2. 3402 sayılı Kanun'un 12 nci maddesinin üçüncü fıkrası.
3. Değerlendirme
1. Bölge adliye mahkemelerinin nihai kararlarının bozulması 6100 sayılı Kanun’un 371 inci maddesi ile 369 uncu maddesinin birinci fıkrasında yer alan sebeplerden birinin varlığı hâlinde mümkündür.
2. Dava konusu taşınmazların geldisi olan kök 463 parsele kadastro tespiti ile 1810 m²lik kısımda irtifak alanın tespit edildiği, kadastro tespitinin 18.10.1983 tarihinde hükmen kesinleştiği, 463 parselin kamulaştırma nedeniyle ifraz edilerek 2709 ve 2710 parsel sayılı taşınmazlara ayrıldığı, mevcut irtifak hakkının 2710 parsele aktarıldığı, 2710 parsel sayılı taşınmazın ise 20.09.2000 tarihinde ifraz edilerek 245 ada 1 ila 17 parsellere ayrıldığı, dava konusu edilen 245 ada 6, 7, 11, 12 ve 13 parsel sayılı taşınmazlardaki enerji nakil hattı ile tapu kayıtları üzerindeki irtifak hakkına konu enerji nakil hatları ile aynı hat olduğu anlaşılmaktadır.
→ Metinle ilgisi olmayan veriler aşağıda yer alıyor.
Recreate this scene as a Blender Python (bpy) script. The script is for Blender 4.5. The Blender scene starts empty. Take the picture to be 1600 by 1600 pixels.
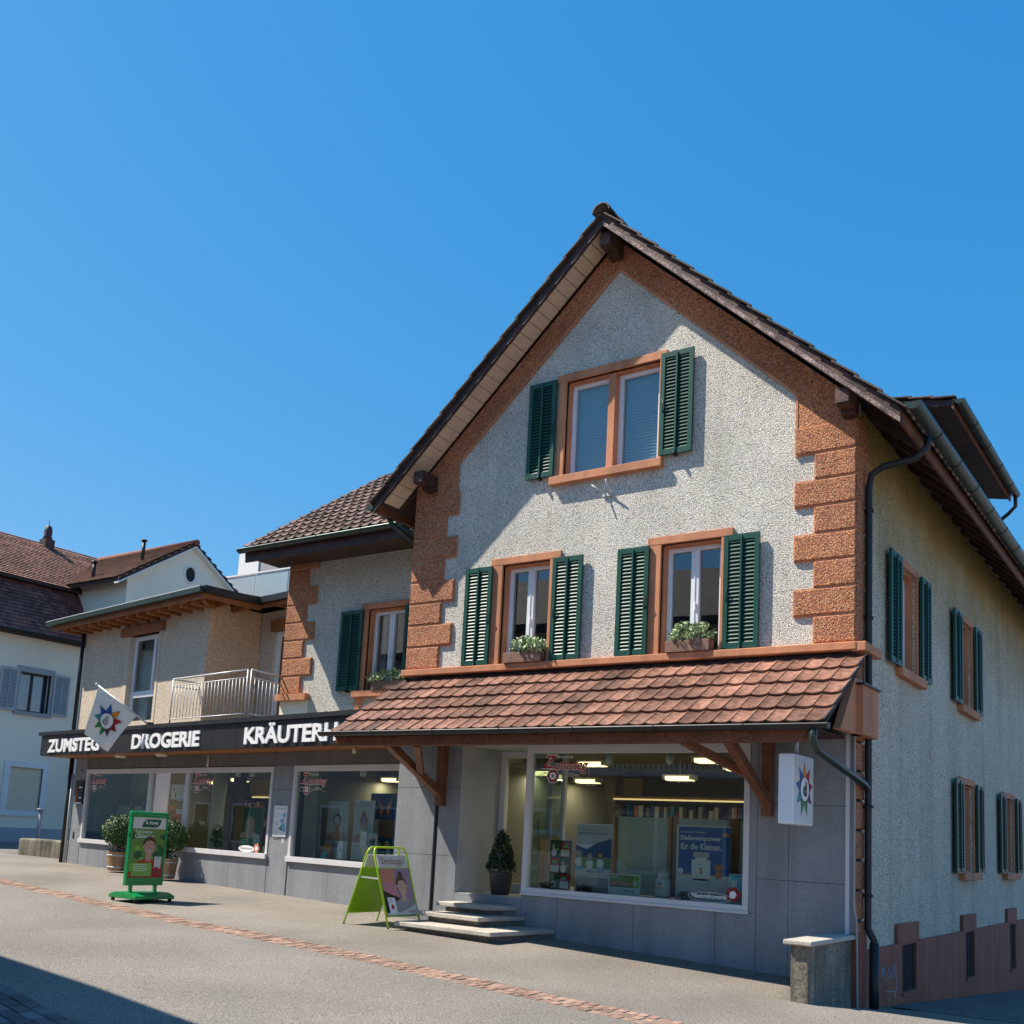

3. Dava konusu taşınmazların kadastro tespitinin 18.10.1983 tarihinde kesinleştiği, 3402 sayılı Kanun'un 12 nci maddesinin üçüncü fıkrası uyarınca 10 yıllık hak düşürücü süre geçtikten sonra eldeki davanın açıldığı anlaşıldığından, dava konusu 245 ada 6, 7, 11, 12 ve 13 parsel sayılı taşınmazlar yönünden hak düşürücü süre geçtiğinden; 245 ada 5 parsel sayılı taşınmaz yönünden ise herhangi bir enerji nakil hattı geçmediğinden davanın reddine karar verilmesinde bir isabetsizlik görülmemiştir.
4. Temyizen incelenen karar, tarafların karşılıklı iddia ve savunmalarına, dayandıkları belgelere, uyuşmazlığa uygulanması gereken hukuk kuralları ile hukuki ilişkinin nitelendirilmesine, dava şartlarına, yargılama ve ispat kuralları ile kararda belirtilen gerekçelere göre, usul ve kanuna uygun olup temyiz dilekçesinde ileri sürülen nedenler kararın bozulmasını gerektirecek nitelikte görülmemiştir.
VI. KARAR
Açıklanan sebeplerle;
Davacı vekilinin yerinde görülmeyen tüm temyiz itirazlarının reddi ile usul ve kanuna uygun Bölge Adliye Mahkemesi kararının 6100 sayılı Kanun’un 370 inci maddesinin birinci fıkrası uyarınca ONANMASINA,
Davacıdan peşin alınan temyiz harcının Hazineye irat kaydedilmesine,
Dosyanın İlk Derece Mahkemesine, kararın bir örneğinin Bölge Adliye Mahkemesine gönderilmesine,
03.04.2023 tarihinde oy birliğiyle karar verildi.